The idea that when John says “jews” he means “pharisees” sounds unlikely, but is in any event unprovable either way. Whatever the intention of the original author(s), which is inaccessible to us, the jews as christ-killers are featured in the new testament and this is the ideological foundation of christian antisemitism, the crusades, autos-da-fe, blood libels and genocides leading up to and including the nazi era atrocities.
Ideology isn’t the only factor in those crimes, but it is an important component. And all of that is part of christianity, part of its darkness; and the depiction of christ-killer jews is, if you like, christianity’s satanic verses.
The most explicitly antisemitic NT passage is I think in John.8 from verse 31 where he has Jesus tell the jews that they are children of the devil:
http://quod.lib.umich.edu/cgi/k/kjv/kjv-idx?type=citation&book=John&chapno=8&startverse=31&endverse=47
| 29 December 2009, 7:55 pm |
j.r. if I’m not mistaken, it is the Pharisees who tell Jesus he is the son of the devil. Such words could never isuue from his mouth. He believed in the God of the Old Testament but thought the Pharasees were untrue to it. You are reading a dialogue.
I find that passage in your Url very moving, and not in the slightest bit antisemitic. He is arguing with the religious establishment of his time.
But these things go so far back into history. The present – in theory – is a time of religious tolerance, whatever mistakes may may have been committed in the past.
Since I am not an adherent either of Judaism or Christianity. I find the whole discussion fascinating. Israel was the birth place of two great religions, and Yeze is returning to the cradle of his religion. What cultural richness.
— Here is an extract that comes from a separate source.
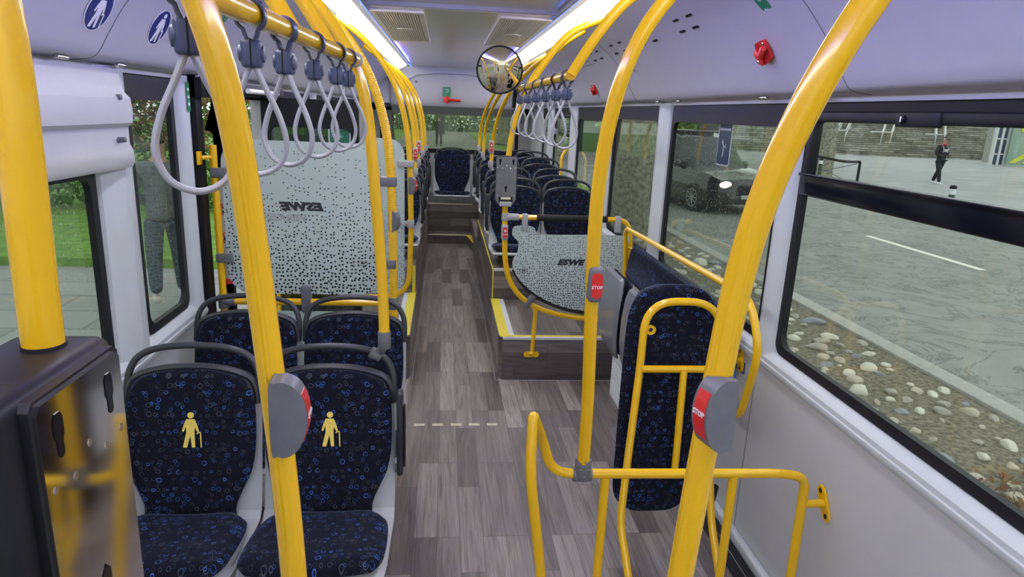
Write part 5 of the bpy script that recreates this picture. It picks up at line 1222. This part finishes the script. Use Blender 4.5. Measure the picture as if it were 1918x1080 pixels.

The two should live side beside in peace.
I admit, I’m not keen on conversion, and am allergic to the voice that tries to persuade, though I have to admit that I was a terrible unwitting converter in younger days, not to a religion but to the right way of thinking about poetry, music and society. I wrote endless letters telling people where they were wrong and betraying the future of mankind. I made visitors leave their newspapers on the landing outside my door, because I didn’t want lies to be brought into my home. Fortunately my friend David T’s father was spared this phase of my life.
I gave up that approach completely: not that I think my ideas were all wrong, but I now introduce them here and there. lightly touched on in essays. Most of My inspiration came from Jewish Germans, Adorno, Horkheimer, Benjamin, Mahler, Heine, Mendelssohn, Schoenberg, Zemliinky, Karl Kraus, Else Lasker-Schueler, Rosa Luxemburg.
| 29 December 2009, 9:20 pm |
Felix, I think your are mistaken in your reading of this passage. Perhaps the sense is clearer here: http://bible.thelineberrys.com/JOH/JOH8.HTM
I think it is important not to confuse the positive message of christianity with the fantasy that it is all goodness and light. The massive contribution of christianity is that it spread elements of jewish ethics in a way that judaism couldn’t. This was a massive improvement on the ethical thought and conduct of people in the ancient world and we owe it our modern concepts of ethics and rights. However, christianity also contains terrible flaws.
Like you I am not a card carrying religious practitioner, like you my main preoccupation/activity is within the arts and the names with which you conclude I also highly esteem.


The comparison is actually rather absurd. The examples cited are disturbing, but even within Haredi communities, these groups are not widely discussed or feared.